I’m honored to accompany you in the next chapter of the life of St. Paul’s. Some of you have already stopped by to welcome me. Those conversations have often turned to how much you are going to miss Melanie, her energy, her kindness, her pastoral care. Part of why we have an interim process rather than moving directly to calling the next rector is so that you can have those conversations and grieve. As much as any of us may want to skip over grief, doing so is exactly what prevents being able to welcome the genuinely new. You’ve probably already learned that hard lesson in your own life, but it applies here as well. So we begin by grieving together, with goodbyes and hellos, death and life, brushing uncomfortably close to one another.

Having walked this path with many other parishes, I can tell you that that grief eventually leads to the discovery that Melanie did not take her substantial gifts with her. You’ll discover that you still have them and they remain as valuable as they ever were, and with that insight will come great confidence and dare I say, joy.

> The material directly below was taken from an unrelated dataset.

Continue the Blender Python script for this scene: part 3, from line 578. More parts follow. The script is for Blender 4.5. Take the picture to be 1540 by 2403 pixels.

No matter what you may hear from others, don’t think of this time as one of merely standing by or treading water. Think of it instead as a special time of spiritual creativity and renewal that does not come around too often. With the help of Jesus, we’ll do great things together! No one makes good decisions when they are too sad, or afraid, or in a hurry. Our work together is one where everything good about St. Paul’s continues and St. Paul’s will be able to call its next rector unhurried, without fear, with everyone feeling like they have been seen and heard in way that a vision for what is possible here in the next decade bubbles up as it were from open hearts.

Whenever a parish has a new rector, even an interim one, there are always worries about what is going to change? The answer is that nothing that is truly alive and loved here needs to change. We’ll talk about any number of things during my time, and I’ll ask 1) Do you love it? and if you say, “Yes,” I’ll ask, 2) “Do other people love it?” and if you love it and other people love it, then the priest’s role is 3) to bless that love. That’s what priests do. And that is where life is to be found.

After all, this is what was happening in the Gospel about Jesus eating with tax collectors and sinners. Tax collectors were particularly hated in Jesus’ time for this reason. When the Romans conquered a territory with military force, they made the people there pay for the cost of their own occupation through taxes. Of course, the Romans didn’t know who had money and land and who did not, but some of the locals did and with the right incentives could be persuaded to collect the taxes from the right people for the Romans. As if that betrayal and treason were not bad enough, they paid themselves by commission, that is, the Romans set the rates and whatever they collected above and beyond that, they could keep for themselves. Land, in families for generations, would be forfeited because of such taxes and the treasonous tax collectors were hated. They were hated for their complicity with all that meant early death for a people living under occupation.

Jesus, indeed, did eat with such people and also with the other sort of people happy to associate with them. The scandal was that it appeared that Jesus was giving his approval to their evil deeds. He never was. What he was doing was being there looking for whatever love could be found there. For he knew that if he could find even the smallest, barely visible, genuine love, he would bless it, and it would grow and grow. As he was known to explain, “The Kingdom of heaven is like a mustard seed… it is the smallest of all the seeds, but when it has grown it is the greatest of shrubs and becomes a tree [spacious enough] that the birds of the air come and makes nests in its branches (Mt. 13:31-32). That’s what Jesus does to love. He grows it and makes it alive and spacious. When he was dining with sinners and tax collectors, Jesus was fighting death. Matthew was one of the people who connected with Jesus in that way and eventually wrote the gospel that bears his name, the first book of the New Testament, but he made sure to put in there that he once collected taxes from his own people for the Romans so that all would remember that he, too, was saved from death by loving Jesus.

As we get to know each other, it can be tempting to focus on this or that problem. There are always problems as Jesus says, “Each day has trouble enough for the day” (Mt. 6:34). What is more helpful to me–by far–is for you tell me about what you love at St. Paul’s and beyond. Oh yes, we may solve some problems, but none of that will ever matter as much as each love that we manage to nourish, grow, and make more spacious; each intrusion of death pushed away; each life connected more and more to the source of life and made more fully alive. In this way, the goal for this special time of spiritual creativity and renewal that we have together is for St. Paul’s to become … even more St. Paul’s, and for everyone here to be able to say what that is, not only to their own heart, and to each other, but also to the next rector, and to friends and neighbors both near and far away. Each time coming here, like every other encounter with Jesus, is connecting with what you love, and connecting with what you love is energizing, renewing, and lifegiving.

Almighty God, for whom all things are possible and who makes all things new, grow your love in each of us and in this church, make it large and spacious, as we believe you can do in us more than we can ask for or imagine. Through Jesus Christ our Lord. Amen.